Styling themselves after the famous Freedom Riders of the civil-rights era, a group of gay-rights activists is targeting Baptist and other Christian colleges with a cross-country bus trip that is part teach-in, part protest.
The “Equality Ride,” organized by the religious gay-rights group Soulforce, began March 10. That day, about two dozen participants were arrested for trespassing after they tried to walk onto the campus of Liberty University in Lynchburg.
Liberty, founded by Southern Baptist pastor and Religious Right leader Jerry Falwell, had refused to allow the riders on its property. Soulforce is headquartered in Lynchburg and was co-founded by Mel White, who, before revealing the truth about his sexual orientation, worked as a ghost writer for Falwell and other prominent Christian conservatives.
Falwell earlier released a statement saying he opposed allowing the group on campus because he believes Soulforce “is not acting in good faith and is simply trying to use such encounters on Christian college campuses as a media attraction and for their ultimate purpose of fundraising.”
According to Soulforce, there are approximately 30 young adults participating in the trip, which was inspired by the 1961 Freedom Rides that protested segregated interstate bus travel in the South. The Equality Riders are protesting Christian colleges, a Mormon school, two military academies and the ROTC program at a state school — all of which have policies the group considers anti-gay.

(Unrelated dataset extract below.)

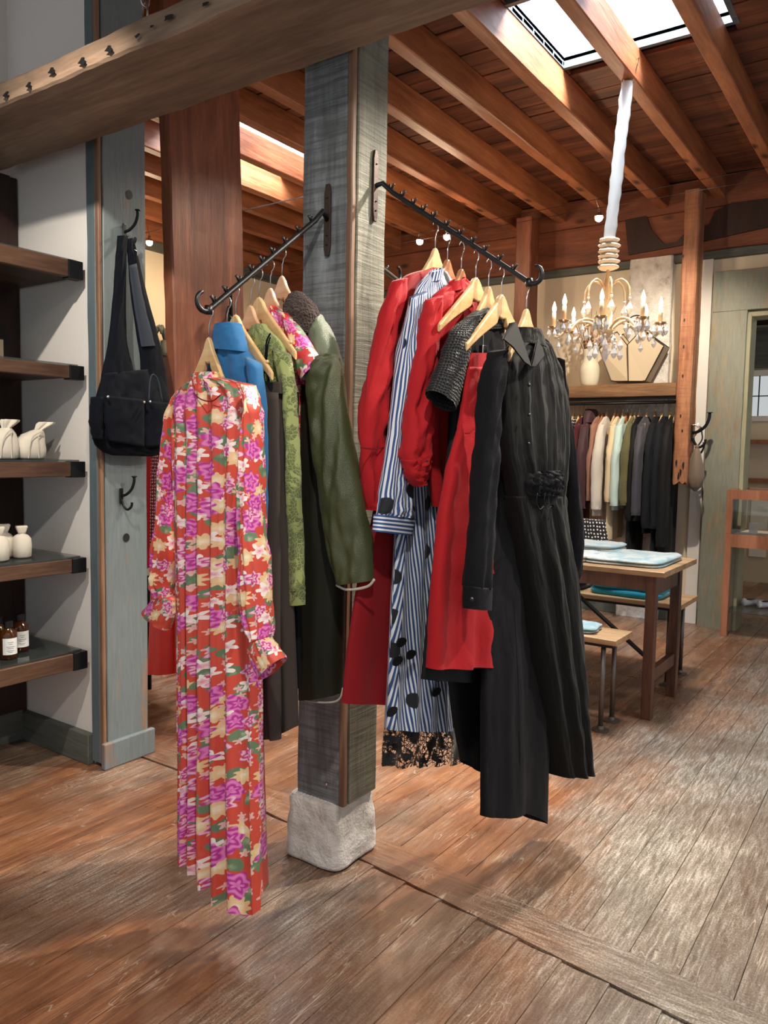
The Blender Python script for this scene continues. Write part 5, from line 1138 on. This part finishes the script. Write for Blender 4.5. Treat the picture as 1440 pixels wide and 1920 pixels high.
# pouch on the lower hook
t = thing('taupe_pouch', on(1305, 915, 1, 6.74), 'soft taupe pouch with a knotted neck hanging beside the rotted post', 'bag')
pc = on(1305, 880, 1, 6.72); k_ = .0045
MB().lathe((pc.x, pc.y, 0), [(.012, on(1303, 838, 1, 6.72).z), (.03, on(1303, 848, 1, 6.72).z), (.052, on(1303, 868, 1, 6.72).z), (.065, on(1303, 892, 1, 6.72).z), (.052, on(1303, 912, 1, 6.72).z), (.01, on(1303, 921, 1, 6.72).z)], 22, fn=lambda a, z: 1+.07*math.sin(5*a+z*20)).build('pouch', 'taupe', t, smooth=True)
kz = on(1303, 838, 1, 6.72).z
MB().sphere((pc.x, pc.y, kz), .02, 10).build('knot', 'taupe', t, smooth=True)
hp = on(1309, 800, 1, 6.72)
for s_ in (-1, 1): MB().tube([crom([Vector((pc.x, pc.y, kz)), Vector((pc.x+.035*s_, pc.y, kz+.06)), Vector((pc.x+.012+.02*s_, pc.y, (kz+hp.z)/2+.03)), Vector((pc.x+.02, pc.y, hp.z))], k/4) for k in range(13)], .006, 7).build('strap', 'black' if s_ > 0 else 'taupe', t, smooth=True)
q = on(1292, 797, 1, 6.66); t = thing('door_knob', q+Vector((.03, 0, 0)), 'small glass knob on the right side of the rotted post', 'knob'); q = Vector(t['_o'])
MB().tube([q, q+Vector((.03, 0, 0))], .006, 8).build('stem', 'wire', t); MB().sphere(q+Vector((.04, 0, 0)), .02, 12).build('glass_ball', 'crystal', t, smooth=True)
# ------------------------------------------------------------------ table and benches
TZ = .835
def bx(name, a, b, mat, par, bev=.003): return MB().box(a, b).build(name, mat, par, bevel=bev)
TX1, TY0, TY1 = -1.10, 4.22, 4.93
t = thing('work_table', (-1.8, 4.58, 0), 'wooden table with dark legs and a pale top covered in folded linens', 'table')
timber((-2.7, TY0, TZ-.03), (TX1, TY1, TZ), 0, .002, 16, .004, 51).build('tabletop', 'tabletop', t)
for x in (-1.215, -2.62):
    for y in (4.29, 4.80): bx('leg', (x, y, 0), (x+.055, y+.055, TZ-.03), 'tableleg', t)
    bx('end_rail', (x+.01, 4.345, TZ-.15), (x+.045, 4.80, TZ-.03), 'tableleg', t); bx('stretcher', (x+.01, 4.345, .2), (x+.045, 4.80, .27), 'tableleg', t)
for y in (4.30, 4.82): bx('apron', (-2.565, y, TZ-.12), (-1.215, y+.03, TZ-.03), 'tableleg', t)
for (A, B) in (((-1.25, 4.57, .26), (-1.95, 4.57, .78)),): MB().obox((Vector(A)+Vector(B))/2, (Vector(B)-Vector(A))/2, (0, .02, 0), Vector((.6, 0, .8)).normalized()*.006).build('brace', 'black_iron', t)
def bench(y0, y1, x0, x1, z, label):
    t = thing('pipe_leg_bench', ((x0+x1)/2, (y0+y1)/2, 0), label, 'bench', 'pipe-legged benches by the table')
    m = MB(); n = 2
    for k in range(n):
        a = y0+(y1-y0)*k/n; timber((x0, a+.002, z-.03), (x1, y0+(y1-y0)*(k+1)/n-.002, z), 0, .0015, 12, .003, 60+k).build('seat_board', 'tabletop', t)
    for x in (x0+.1, x1-.08):
        for y in (y0+.05, y1-.05):
            l_ = MB().tube([(x, y, .008), (x, y, z-.03)], .013, 12).build('leg', 'pipe', t, smooth=True)
            MB().lathe((x, y, .001), [(.045, 0), (.045, .006), (.02, .01), (.017, .025)], 16).build('floor_flange', 'pipe', l_, smooth=False)
    MB().box((x0+.05, y0+.01, z-.045), (x1-.02, y1-.01, z-.031)).build('metal_frame', 'black_iron', t)
    return t
bench(3.93, 4.21, -2.6, -1.25, .50, 'pale-topped pipe-legged bench on the near side of the table')
bench(4.98, 5.42, -2.6, -1.19, .53, 'pale-topped pipe-legged bench behind the table, with the teal knit')
def folded(name, x0, x1, y0, y1, z, h, mat, label, seed, cat='folded cloth', layers=3, rot=0., group=None):
    t = thing(name, ((x0+x1)/2, (y0+y1)/2, z), label, cat, group); n = 26
    for L in range(layers):
        za, zb2 = z+.001+h*L/layers, z+h*(L+1)/layers-.001; top = []; rings = []
        hx_, hy_ = (x1-x0)/2, (y1-y0)/2; cx_, cy_ = (x0+x1)/2, (y0+y1)/2
        for (f, zz) in ((.93, 0), (1., .3), (1., .7), (.93, 1.), (.7, 1.02), (.4, 1.03), (.1, 1.03)):
            ring = []
            for k in range(48):
                a = k*2*PI/48; se = (abs(math.cos(a))**7+abs(math.sin(a))**7)**(-1/7)
                x, y = math.cos(a)*se*hx_*f, math.sin(a)*se*hy_*f
                j = 1+.05*noise.noise(Vector((a*1.3, L*3, seed)))
                dz = h/layers*(.5*noise.noise(Vector(((x+cx_)*9, (y+cy_)*9, seed))) if L == layers-1 and zz >= 1 else 0)
                ring.append(Vector((cx_+x*j*math.cos(rot)-y*j*math.sin(rot), cy_+x*j*math.sin(rot)+y*j*math.cos(rot), za+(zb2-za)*zz+max(dz, -h/layers*.3)*1.6)))
            rings.append(ring)
        MB().loops(rings).build('fold', mat, t, smooth=True)
    return t
folded('folded_linen', -1.60, -1.15, 4.30, 4.86, TZ, .035, 'towel2', 'folded pale blue patterned linen at the right end of the table', 1, layers=2, group='linens on the table')
folded('folded_linen', -1.98, -1.56, 4.27, 4.60, TZ, .04, 'towel', 'folded cream linen at the front left of the table', 2, layers=2, group='linens on the table')
folded('folded_linen', -1.98, -1.50, 4.62, 4.90, TZ, .07, 'towel', 'thicker crumpled white linen along the back of the table', 3, layers=3, group='linens on the table')
folded('folded_linen', -2.5, -2.02, 4.3, 4.86, TZ, .05, 'towel', 'cream linen on the table half hidden by the black dress', 4, layers=2, group='linens on the table')
folded('teal_sweater', -1.80, -1.33, 5.02, 5.38, .53, .1, 'teal', 'folded teal knit sweater on the bench behind the table', 5, 'sweater', 2)
folded('navy_sweater', -2.4, -1.86, 5.02, 5.38, .53, .1, 'navyknit', 'folded navy knit sweater on the bench, left of the teal one', 6, 'sweater', 2)
folded('folded_towel', -2.3, -1.39, 3.96, 4.18, .50, .035, 'towel2', 'folded pale aqua towel on the near pipe-legged bench', 7, 'towel', 2)
t = thing('polka_dot_skirt', (-1.95, 5.75, .4), 'black skirt with white polka dots seen under the table top', 'skirt')
cloth(MB(), [((-2.5, 5.9, .95), (-2.0, 5.9, .95), .03), ((-2.5, 5.9, .7), (-1.95, 5.9, .7), .04), ((-2.55, 5.9, .5), (-1.9, 5.9, .5), .05)], (0, -1, 0), .04, folds=[(4, .004, .012, 0)], seed=9).build('body', 'polka', t, smooth=True)
MB().tube([(-2.25, 5.9, .94), (-2.25, 5.9, 1.0)], .003, 6).build('loop', 'black', t)
# ------------------------------------------------------------------ display case and shoes
cx0, cy0 = -1.295, 6.72
t = thing('display_case', (-.85, 6.95, 0), 'reddish wooden glass display case on tall legs in the doorway', 'display case')
zt1, zt0, zb1, zb0 = 1.19, 1.115, .835, .73
X2, Y2 = cx0+1.1, cy0+.62
for (x, y) in ((cx0, cy0), (X2-.05, cy0), (cx0, Y2-.05), (X2-.05, Y2-.05)): bx('leg', (x, y, 0), (x+.05, y+.05, zb0), 'case', t)
def ringbox(nm, z0_, z1_, w):
    m = MB(); m.box((cx0, cy0, z0_), (X2, cy0+w, z1_)); m.box((cx0, Y2-w, z0_), (X2, Y2, z1_)); m.box((cx0, cy0+w, z0_), (cx0+w, Y2-w, z1_)); m.box((X2-w, cy0+w, z0_), (X2, Y2-w, z1_)); return m.build(nm, 'case', t)
ringbox('base_frame', zb0, zb1, .05); ringbox('top_frame', zt0, zt1, .045)
for (x, y) in ((cx0, cy0), (X2-.045, cy0), (cx0, Y2-.045), (X2-.045, Y2-.045)): bx('corner_post', (x, y, zb1), (x+.045, y+.045, zt0), 'case', t)
MB().box((cx0+.05, cy0+.05, zb1-.02), (X2-.05, Y2-.05, zb1-.005)).build('display_floor', 'linen', t)
for (a, b) in (((cx0+.045, cy0+.01, zb1), (X2-.045, cy0+.014, zt0)), ((cx0+.045, Y2-.014, zb1), (X2-.045, Y2-.01, zt0)), ((cx0+.01, cy0+.045, zb1), (cx0+.014, Y2-.045, zt0)), ((cx0+.045, cy0+.045, zt1-.012), (X2-.045, Y2-.045, zt1-.006))):
    MB().box(a, b).build('glass_pane', 'glass', t)
q = on(1412, 992, 1, 6.95)
tag(MB().box((q.x-.03, 6.94, zb1-.004), (q.x+.035, 6.95, zb1+.085)).build('price_card', 'label'), 'small white card standing inside the glass display case', 'card')
zsf = .21
tag(MB().box((cx0+.03, cy0+.02, zsf-.012), (X2-.03, Y2-.02, zsf)).build('shoe_shelf', 'glassdark'), 'dark low shelf plate between the legs of the display case', 'shelf')
M['silver'] = fabric('silver_leather', (196, 196, 200), .35, .08, .1)
def shoe(x, y, rz, label):
    t = thing('flat_shoe', (x, y, zsf), label, 'shoe', 'pair of silver flats', ); c = Vector((x, y, zsf)); rings = []
    for i in range(15):
        u = i/14; w = .018+.026*math.sin(PI*min(1, u*1.02))**.6+(.006 if .3 < u < .75 else 0); h = .052-.03*u if u > .0 else .05
        h = (.065 if u < .1 else .055-.02*u) ; ring = []
        for k in range(14):
            a = k*2*PI/14; ring.append(Vector((math.cos(a)*w, (u-.5)*.24, .002+max(0, (math.sin(a)*.5+.5))*h)))
        rings.append(ring)
    m = MB().loops(rings); m.v = [Vector((p_.x*math.cos(rz)-p_.y*math.sin(rz), p_.x*math.sin(rz)+p_.y*math.cos(rz), p_.z))+c for p_ in m.v]
    m.build('upper', 'silver', t, smooth=True)
    m = MB(); m.lathe((0, 0, 0), [(.001, .062), (.03, .061), (.001, .045)], 16); m.v = [Vector((p_.x*.8*math.cos(rz)-(p_.y*1.9-.04)*math.sin(rz), p_.x*.8*math.sin(rz)+(p_.y*1.9-.04)*math.cos(rz), p_.z-.006))+c for p_ in m.v]; m.build('insole', 'darkwall', t, smooth=True)
qs = on(1412, 1128, 2, zsf+.03)
shoe(qs.x, qs.y, -.5, 'left silver flat shoe on the low shelf of the display case')
shoe(qs.x+.12, qs.y-.02, -.5, 'right silver flat shoe of the pair, at the edge of the view')
for o in bpy.data.objects:
    if '_o' in o: del o['_o']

“At military and religious colleges around the nation, bans on gay, lesbian, bisexual and transgender enrollment force students into closets of fear and self-hate,” said the website equalityride.org.
The statement said the group would attempt to educate students and school administrators at each stop on the seven-week tour. “Through dialogue with administrators and discussions with students, the young activists of the Equality Ride will make clear the harmful effects of the false notion that homosexuality is a ‘sickness and a sin,' and ‘a threat to the nation and the military,' ” it said.
The tour's first two stops have apparently provided little opportunity for such dialogue. Following the March 10 arrests at Liberty, the group ran into similar opposition March 13-14 at Regent University in Virginia Beach. That school, founded by conservative broadcaster Pat Robertson, refused to allow the riders to set foot on campus.
According to an Equality Ride press statement, officials from the group struck a deal with Regent administrators to set up tables on public property in front of the school and hand out materials or have discussions there. But campus security guards then prevented students from leaving campus to talk to the Equality Riders.
On March 14, six protesters reportedly were arrested after attempting to enter the Regent campus. However, beforehand, the group met at a restaurant across the street with Regent students who oppose the school's policy.
Several of the Baptist schools targeted by the ride plan less confrontational ways of dealing with the group
— ranging from polite indifference to a series of dialogues with administrators, faculty and student leaders.
At Union University in Jackson, Tenn., which is affiliated with the Tennessee Baptist Convention, President David Dockery said the school would not bar the riders from the campus but also will not sponsor any official interactions. Likewise, a spokesman for Oklahoma Baptist University said the institution would neither bar nor legitimate the group.
Bethel University, a Baptist General Conference-related school in St. Paul, Minn., will host a series of campus events surrounding the ride's April 18 visit.
Other Baptist-related schools on the route are California Baptist University in Riverside, Calif., and the American Baptist-related Eastern University in St. Davids, Penn. The ride is scheduled to end with an April 26 trip to the United States Military Academy at West Point, N.Y.